Both couples are damaged by their childlessness. To compensate George and Martha invent a child, but they have an agreement not to mention him in front of other people. Martha breaks that rule and tells Nick that their son will be home tomorrow for his 21st birthday. Both Martha and George have invested heavily in this imaginary child, but George decides to announce in front of Nick and Honey that the child has been killed. The manner of the death harks back to the plot of the novel. He probably does this to wound Martha and in that aim succeeds magnificently. But there is also possibly a positive motivation. It might well be that "killing" the child will allow George and Martha to create something real and wholesome in their relationship. This possibility is suggested in the final scene between George and Martha after Nick and Honey leave.

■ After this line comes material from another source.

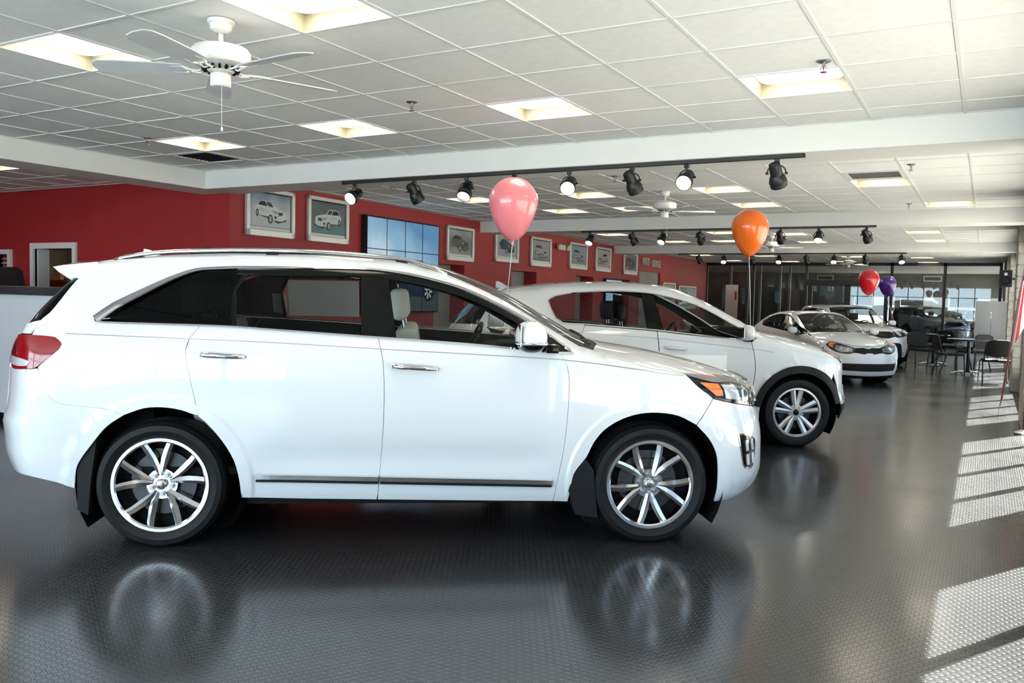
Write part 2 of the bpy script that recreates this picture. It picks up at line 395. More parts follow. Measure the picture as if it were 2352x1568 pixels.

Nick and Honey's relationship is less clearly fleshed out. They obviously have serious difficulties. They have known each other since childhood, but Nick feels that he was trapped into marriage by a phantom pregnancy of Honey's. This version of the play leaves out a scene that indicates that their childlessness is caused by Honey's fear of having a child. Possibly, like all of the other characters in the play she is still emotionally a child. Her abuse of alcohol might relate to this. At the end of the play George and Martha might have gained some self-knowledge and may be able to move on to a more positive relationship. It is clear that this is not possible yet for Honey and Nick.


The performances were all superb. Alison Bell as Honey was particularly interesting, see photograph at right. The character laughs one minute, cries another, and then runs to the bathroom to puke. She is not a loud drunk, much of the time she is quite "out of it". As Bell says of Honey, in an interview is Scenes, Spring 2007, the "trick is trying to work out how aware she is of what's going on and how much passes her by". She adds, "Honey isn't lucid ... I have to put myself in that foggy place and take that extra time to respond and react".


It was a three and a half hour tour de force, and very well worth seeing.